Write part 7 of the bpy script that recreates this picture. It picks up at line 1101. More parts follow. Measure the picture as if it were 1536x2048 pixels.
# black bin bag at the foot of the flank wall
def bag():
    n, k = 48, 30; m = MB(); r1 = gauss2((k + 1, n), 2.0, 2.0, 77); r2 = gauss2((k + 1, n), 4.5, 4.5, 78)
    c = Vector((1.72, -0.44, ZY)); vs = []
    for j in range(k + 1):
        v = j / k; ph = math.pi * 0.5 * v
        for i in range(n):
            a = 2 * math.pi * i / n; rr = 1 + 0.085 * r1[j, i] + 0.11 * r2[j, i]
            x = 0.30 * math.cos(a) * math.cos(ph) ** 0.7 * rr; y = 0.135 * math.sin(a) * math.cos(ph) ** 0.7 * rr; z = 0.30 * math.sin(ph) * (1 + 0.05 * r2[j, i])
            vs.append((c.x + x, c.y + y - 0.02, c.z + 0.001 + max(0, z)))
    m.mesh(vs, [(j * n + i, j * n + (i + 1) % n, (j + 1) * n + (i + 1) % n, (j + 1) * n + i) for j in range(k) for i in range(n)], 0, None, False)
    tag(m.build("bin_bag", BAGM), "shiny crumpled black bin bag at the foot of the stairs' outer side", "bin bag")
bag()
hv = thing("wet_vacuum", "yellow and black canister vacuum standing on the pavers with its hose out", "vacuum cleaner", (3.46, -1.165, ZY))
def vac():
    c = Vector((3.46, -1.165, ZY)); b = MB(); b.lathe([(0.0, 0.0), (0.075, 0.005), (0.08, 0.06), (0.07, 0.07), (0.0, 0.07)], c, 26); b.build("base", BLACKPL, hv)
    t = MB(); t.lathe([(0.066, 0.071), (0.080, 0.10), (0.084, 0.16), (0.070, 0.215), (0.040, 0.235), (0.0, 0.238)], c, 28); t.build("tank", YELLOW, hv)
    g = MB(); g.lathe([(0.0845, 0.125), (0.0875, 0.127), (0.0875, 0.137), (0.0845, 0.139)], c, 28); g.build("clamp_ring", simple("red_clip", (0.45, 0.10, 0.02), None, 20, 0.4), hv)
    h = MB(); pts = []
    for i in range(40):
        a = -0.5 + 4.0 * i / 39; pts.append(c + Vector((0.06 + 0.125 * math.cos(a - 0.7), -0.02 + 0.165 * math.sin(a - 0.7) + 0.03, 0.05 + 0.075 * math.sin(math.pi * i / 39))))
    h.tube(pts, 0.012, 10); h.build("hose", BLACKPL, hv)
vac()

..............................

> **Exercise brief**
Reproduce the material above exactly; please quote every line of it.

> **Complete answer**
Write part 7 of the bpy script that recreates this picture. It picks up at line 1101. More parts follow. Measure the picture as if it were 1536x2048 pixels.
# black bin bag at the foot of the flank wall
def bag():
    n, k = 48, 30; m = MB(); r1 = gauss2((k + 1, n), 2.0, 2.0, 77); r2 = gauss2((k + 1, n), 4.5, 4.5, 78)
    c = Vector((1.72, -0.44, ZY)); vs = []
    for j in range(k + 1):
        v = j / k; ph = math.pi * 0.5 * v
        for i in range(n):
            a = 2 * math.pi * i / n; rr = 1 + 0.085 * r1[j, i] + 0.11 * r2[j, i]
            x = 0.30 * math.cos(a) * math.cos(ph) ** 0.7 * rr; y = 0.135 * math.sin(a) * math.cos(ph) ** 0.7 * rr; z = 0.30 * math.sin(ph) * (1 + 0.05 * r2[j, i])
            vs.append((c.x + x, c.y + y - 0.02, c.z + 0.001 + max(0, z)))
    m.mesh(vs, [(j * n + i, j * n + (i + 1) % n, (j + 1) * n + (i + 1) % n, (j + 1) * n + i) for j in range(k) for i in range(n)], 0, None, False)
    tag(m.build("bin_bag", BAGM), "shiny crumpled black bin bag at the foot of the stairs' outer side", "bin bag")
bag()
hv = thing("wet_vacuum", "yellow and black canister vacuum standing on the pavers with its hose out", "vacuum cleaner", (3.46, -1.165, ZY))
def vac():
    c = Vector((3.46, -1.165, ZY)); b = MB(); b.lathe([(0.0, 0.0), (0.075, 0.005), (0.08, 0.06), (0.07, 0.07), (0.0, 0.07)], c, 26); b.build("base", BLACKPL, hv)
    t = MB(); t.lathe([(0.066, 0.071), (0.080, 0.10), (0.084, 0.16), (0.070, 0.215), (0.040, 0.235), (0.0, 0.238)], c, 28); t.build("tank", YELLOW, hv)
    g = MB(); g.lathe([(0.0845, 0.125), (0.0875, 0.127), (0.0875, 0.137), (0.0845, 0.139)], c, 28); g.build("clamp_ring", simple("red_clip", (0.45, 0.10, 0.02), None, 20, 0.4), hv)
    h = MB(); pts = []
    for i in range(40):
        a = -0.5 + 4.0 * i / 39; pts.append(c + Vector((0.06 + 0.125 * math.cos(a - 0.7), -0.02 + 0.165 * math.sin(a - 0.7) + 0.03, 0.05 + 0.075 * math.sin(math.pi * i / 39))))
    h.tube(pts, 0.012, 10); h.build("hose", BLACKPL, hv)
vac()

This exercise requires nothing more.